**TASK DESCRIPTION:** Write out the material again exactly, please, and omit the pictures.

**SOURCE MATERIAL:**
----------

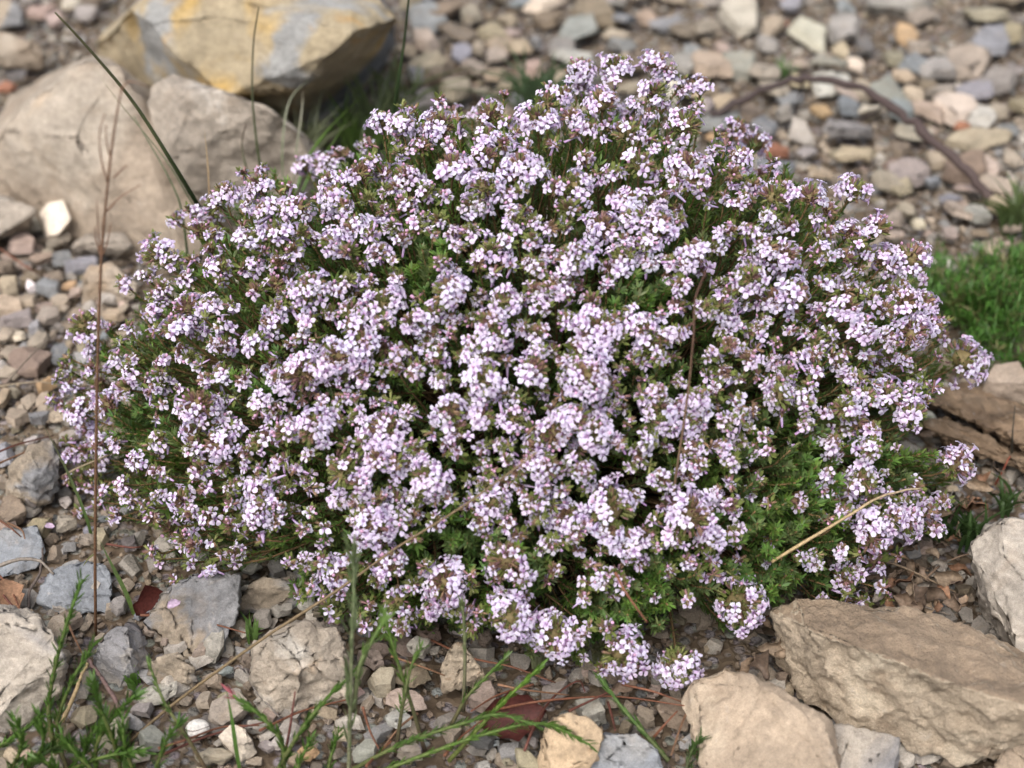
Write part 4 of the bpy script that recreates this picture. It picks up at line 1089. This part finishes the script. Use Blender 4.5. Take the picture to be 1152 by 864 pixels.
# dry seed stalk, straws
def stalk(name, label, paths, cat):
    p0 = path_px(paths[0][0], 24); o = empty(name, tuple(p0[0])); tag(o, label, cat)
    for i, (pts, r0, r1, c0, c1, nm) in enumerate(paths):
        A = Acc(); tube(A, path_px(pts, 24 if i == 0 else 10, p0[0][1]), r0, r1, c0, c1, 6, 1, .06); A.build(nm, M_DRY, o)
    return o


BR0, BR1 = (.14, .075, .04), (.20, .12, .08)
stalk("seed_stalk", "tall upright dry brown seed stalk left of the bush",
      [([(108, 722), (107, 640), (108, 520), (110, 400), (114, 290), (120, 220), (128, 150), (137, 98)], .00085, .0004, BR0, BR1, "stalk_body")] +
      [([(114, 292), (111, 265), (109, 225)], .0004, .0002, BR1, BR1, "twig"), ([(120, 238), (135, 222), (158, 208)], .0004, .0002, BR1, BR1, "twig"),
       ([(121, 205), (114, 180), (112, 150), (118, 128)], .0004, .0002, BR1, BR1, "twig"), ([(125, 180), (120, 160), (119, 140)], .0004, .0002, BR1, BR1, "twig"),
       ([(128, 200), (138, 190), (143, 186)], .0004, .0002, BR1, BR1, "twig"), ([(134, 112), (140, 95), (150, 92), (167, 98)], .0004, .00015, BR1, BR1, "twig"),
       ([(115, 288), (121, 272), (125, 250)], .0004, .0002, BR1, BR1, "twig"), ([(114, 290), (108, 270), (107, 255)], .0005, .0002, BR1, BR1, "twig"),
       ([(108, 622), (100, 628), (94, 636)], .0004, .0002, OL, OL, "twig")], "seed stalk")
STR = (.36, .27, .15)


def straw(label, pts, r, c0, c1=None, name="dry_stalk", cat="dry stalk", k=6, lump=.05, n=26):
    A = Acc(); p = path_px(pts, n); q = np.random.default_rng(int(abs(pts[0][0]) * 3 + pts[-1][1]))
    p = p + np.cumsum(q.normal(0, r * .22, p.shape), 0) * np.linspace(0, 1, n)[:, None]
    tube(A, p, r, r * .55, c0, c1, k, 1, lump)
    return tag(A.build(name, M_DRY, origin=p[0]), label, cat)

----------

**CORRECT OUTPUT:**
Write part 4 of the bpy script that recreates this picture. It picks up at line 1089. This part finishes the script. Use Blender 4.5. Take the picture to be 1152 by 864 pixels.
# dry seed stalk, straws
def stalk(name, label, paths, cat):
    p0 = path_px(paths[0][0], 24); o = empty(name, tuple(p0[0])); tag(o, label, cat)
    for i, (pts, r0, r1, c0, c1, nm) in enumerate(paths):
        A = Acc(); tube(A, path_px(pts, 24 if i == 0 else 10, p0[0][1]), r0, r1, c0, c1, 6, 1, .06); A.build(nm, M_DRY, o)
    return o


BR0, BR1 = (.14, .075, .04), (.20, .12, .08)
stalk("seed_stalk", "tall upright dry brown seed stalk left of the bush",
      [([(108, 722), (107, 640), (108, 520), (110, 400), (114, 290), (120, 220), (128, 150), (137, 98)], .00085, .0004, BR0, BR1, "stalk_body")] +
      [([(114, 292), (111, 265), (109, 225)], .0004, .0002, BR1, BR1, "twig"), ([(120, 238), (135, 222), (158, 208)], .0004, .0002, BR1, BR1, "twig"),
       ([(121, 205), (114, 180), (112, 150), (118, 128)], .0004, .0002, BR1, BR1, "twig"), ([(125, 180), (120, 160), (119, 140)], .0004, .0002, BR1, BR1, "twig"),
       ([(128, 200), (138, 190), (143, 186)], .0004, .0002, BR1, BR1, "twig"), ([(134, 112), (140, 95), (150, 92), (167, 98)], .0004, .00015, BR1, BR1, "twig"),
       ([(115, 288), (121, 272), (125, 250)], .0004, .0002, BR1, BR1, "twig"), ([(114, 290), (108, 270), (107, 255)], .0005, .0002, BR1, BR1, "twig"),
       ([(108, 622), (100, 628), (94, 636)], .0004, .0002, OL, OL, "twig")], "seed stalk")
STR = (.36, .27, .15)


def straw(label, pts, r, c0, c1=None, name="dry_stalk", cat="dry stalk", k=6, lump=.05, n=26):
    A = Acc(); p = path_px(pts, n); q = np.random.default_rng(int(abs(pts[0][0]) * 3 + pts[-1][1]))
    p = p + np.cumsum(q.normal(0, r * .22, p.shape), 0) * np.linspace(0, 1, n)[:, None]
    tube(A, p, r, r * .55, c0, c1, k, 1, lump)
    return tag(A.build(name, M_DRY, origin=p[0]), label, cat)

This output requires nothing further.